Epicuro Lab collaborates with artists, scientists, and cultural practitioners, fostering interdisciplinary dialogue. Since its inception, it has worked with curator Claudia Schnugg, artists Robertina Šebjanič, Paula Bruna, Margherita Pevere, Joaquín Jara, Tranja Collective, and philosopher Eulalia Bosch, among others.  

A non-profit initiative, Epicuro Lab allocates all proceeds to artist fees and the co-financing of Quo Artis projects, ensuring continuous support for art-science collaborations. By merging art, ecology, and social engagement, Epicuro Lab creates ephemeral, impactful interventions that raise awareness of pressing environmental challenges.

Epicuro Lab started their collaborative work together with Claudia Schnugg in the workshop Community Alellopathy in the framework of "Roots&Seeds XXI - Biodiversity Crisis and Plant Resistance"participation in Ars Electronica, in September 2022.

On 9 of May of 2023 Epicuro Lab held the first of the “Migrant Plants” workshop series with philosopher Eulàlia Bosch, a close friend of John Berger, together with a group of recently arrived migrants from various continents. The activity invited participants to establish emotional connections with their personal plant world and landscapes left behind. Inspired by John Berger's book "A Seventh Man,"  this workshop aimed to be a tribute to the author's ideas.
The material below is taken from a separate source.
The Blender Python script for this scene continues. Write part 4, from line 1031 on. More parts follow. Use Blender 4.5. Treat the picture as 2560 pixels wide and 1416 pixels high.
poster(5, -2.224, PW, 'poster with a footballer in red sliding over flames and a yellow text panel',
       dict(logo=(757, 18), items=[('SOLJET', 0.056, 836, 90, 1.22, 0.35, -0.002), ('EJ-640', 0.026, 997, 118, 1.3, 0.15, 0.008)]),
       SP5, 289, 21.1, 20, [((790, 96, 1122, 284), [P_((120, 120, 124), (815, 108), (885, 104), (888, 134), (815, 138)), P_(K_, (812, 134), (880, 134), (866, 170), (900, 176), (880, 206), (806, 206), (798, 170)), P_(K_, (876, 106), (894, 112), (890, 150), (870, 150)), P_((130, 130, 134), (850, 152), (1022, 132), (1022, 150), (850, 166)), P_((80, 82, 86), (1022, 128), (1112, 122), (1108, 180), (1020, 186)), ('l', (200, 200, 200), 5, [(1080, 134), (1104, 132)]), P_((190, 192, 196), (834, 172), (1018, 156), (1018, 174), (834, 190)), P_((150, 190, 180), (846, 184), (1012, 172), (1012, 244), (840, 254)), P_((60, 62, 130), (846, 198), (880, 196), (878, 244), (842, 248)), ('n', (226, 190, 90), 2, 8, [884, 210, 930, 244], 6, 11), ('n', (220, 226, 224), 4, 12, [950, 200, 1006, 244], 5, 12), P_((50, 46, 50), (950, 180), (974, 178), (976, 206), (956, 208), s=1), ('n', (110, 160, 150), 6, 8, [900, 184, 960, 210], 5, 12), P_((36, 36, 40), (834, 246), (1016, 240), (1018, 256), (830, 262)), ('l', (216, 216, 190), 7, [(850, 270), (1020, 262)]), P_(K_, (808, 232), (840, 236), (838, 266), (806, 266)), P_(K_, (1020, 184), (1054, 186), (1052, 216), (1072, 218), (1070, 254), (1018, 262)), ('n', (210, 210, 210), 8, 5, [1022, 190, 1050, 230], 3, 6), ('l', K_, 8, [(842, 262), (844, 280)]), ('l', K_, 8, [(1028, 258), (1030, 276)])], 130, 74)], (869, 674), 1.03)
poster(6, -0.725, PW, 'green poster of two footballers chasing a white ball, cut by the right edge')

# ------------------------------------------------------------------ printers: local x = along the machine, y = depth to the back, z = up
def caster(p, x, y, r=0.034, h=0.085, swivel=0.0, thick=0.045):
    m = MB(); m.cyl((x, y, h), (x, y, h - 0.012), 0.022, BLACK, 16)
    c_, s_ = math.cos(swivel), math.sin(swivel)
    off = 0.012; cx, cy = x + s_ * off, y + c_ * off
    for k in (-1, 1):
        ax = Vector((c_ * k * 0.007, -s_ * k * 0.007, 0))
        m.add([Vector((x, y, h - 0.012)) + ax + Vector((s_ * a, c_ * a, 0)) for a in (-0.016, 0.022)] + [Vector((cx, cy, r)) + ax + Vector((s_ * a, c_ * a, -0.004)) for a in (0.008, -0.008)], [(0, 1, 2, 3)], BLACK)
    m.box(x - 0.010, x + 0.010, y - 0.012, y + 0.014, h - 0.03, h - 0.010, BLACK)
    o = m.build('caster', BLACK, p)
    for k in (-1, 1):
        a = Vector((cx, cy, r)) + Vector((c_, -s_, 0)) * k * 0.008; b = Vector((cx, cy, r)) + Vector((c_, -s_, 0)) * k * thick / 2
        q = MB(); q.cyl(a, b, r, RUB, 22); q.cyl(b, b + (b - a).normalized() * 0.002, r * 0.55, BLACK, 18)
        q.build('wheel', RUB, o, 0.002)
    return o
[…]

Epicuro Lab presented the development of the “Working Plants from Afar” artwork and the results of the different activities involving the local community at the ISEA Symposium 2023.

More recently, Epicuro Lab led two workshops at the Museu d'Història de la Immigració de Catalunya (MHIC) as part of the Imagining Futures cluster for Manifesta 15.  

Migrant Crops (October 15, 2024) explored the intersection of plant life and contemporary social challenges. Developed within the Working Plants from Afar project, it featured an installation centered on rapeseed, a plant cultivated and modified to serve human needs without recognition. Through participatory activities in the museum’s gardens and orchards, attendees reflected on the concept of biocenosis—the interdependence of living organisms—by examining how rapeseed embodies global proletarian biocenosis. 

On October 19, 2024, Epicuro Lab presented Gratitude Meditation: Honoring Migrant Plants, a guided meditation accompanied by an immersive soundscape created by artist Robertina Šebjanič, inspired by the nearby Besós River. This multilingual meditation focused on rapeseed as a migrant plant and served as an expression of gratitude to "working plants."

 

More info HERE

Artists

Gabino Carballo

Gabino Carballo is a landscape architect and project manager with extensive experience in the promotion of urban biodiversity, the application of nature-based solutions and the design and management of green spaces. He has worked for more than sixteen years as an in-house consultant for Barcelona City Council, where he has led the implementation of naturalisation policies and techniques in the city’s public spaces. Previously, he worked on the design of public, corporate and private gardens and landscapes, both in Spain and internationally. He is a regular guest lecturer at various academic institutions and is the author of several publications, articles and essays.